Hallo erdbeerschorsch,

Deine Geschichte ist ein echter "Erdbeerschorsch" und das meine ich in zweierlei Hinsicht als Kompliment:
1) Man erkennt am Stil sofort, dass diese Geschichte von Dir ist.
2) Sie ist wie die letzte, die ich von Dir las, schräg, fast schon mystisch, weil sie so genau beobachtet, aber man trotzdem nur einen ungefähren Eindruck von dem Geschehen bekommt und fragend, fast schon alleine, zurückbleibt, sinnierend über den tieferen Sinn des Ganzen, der sich doch nicht erschließt, so sehr man sich auch bemüht, sodass sie zur Projektionsfläche der eigenen Emotionen und Gedankenwelt wird, bis man schließlich wieder im Tagesgeschehen erwacht und der Kaffee kalt ist (oder so ähnlich).

Gerne folgte ich dem Fluss der Worte, nur einmal krachte ich gegen einen Findling:

Er sah sonst auf den Boden, wenn er durch die Wohnung ging, presste sich in die Ecken, wenn Karina zu Hause war, saß auf dem Sofa, weil er irgendwo sein musste und fühlte dort seinen Hals zu lang, die Gliedmaßen dünn und eckig, die Arme klebten am Polster und lagen zu hoch oder zu tief oder zu leicht. Erst wenn Karina mit dem Kind schlafen ging, aß er zu Abend.
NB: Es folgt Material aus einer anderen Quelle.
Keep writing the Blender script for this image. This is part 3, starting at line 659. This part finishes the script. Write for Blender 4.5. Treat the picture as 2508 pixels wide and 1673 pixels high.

Ab "die Gliedmaßen" hast Du das Subjekt des Satzes geändert, was ich als unschön empfinde, denn so fließen die Worte nicht weiter, sondern es entsteht ein Bruch im Fluss.

Auch auf die Gefahr hin, dass Du das Herumpfuschen in Deinem Text als - so nicht gemeinte - feindliche Übernahme deuten könntest, versuche ich mal das Subjekt beizubehalten:

Er sah sonst auf den Boden, wenn er durch die Wohnung ging, presste sich in die Ecken, wenn Karina zu Hause war, saß auf dem Sofa, weil er irgendwo sein musste und fühlte dort seinen Hals zu lang, die Gliedmaßen dünn und eckig, die Arme am Polster klebend und zu hoch oder zu tief liegend oder zu leicht. Erst wenn Karina mit dem Kind schlafen ging, aß er zu Abend.

Jedenfalls ein Lesegenuss, der herausragt aus den vielen Geschichten hier im Forum.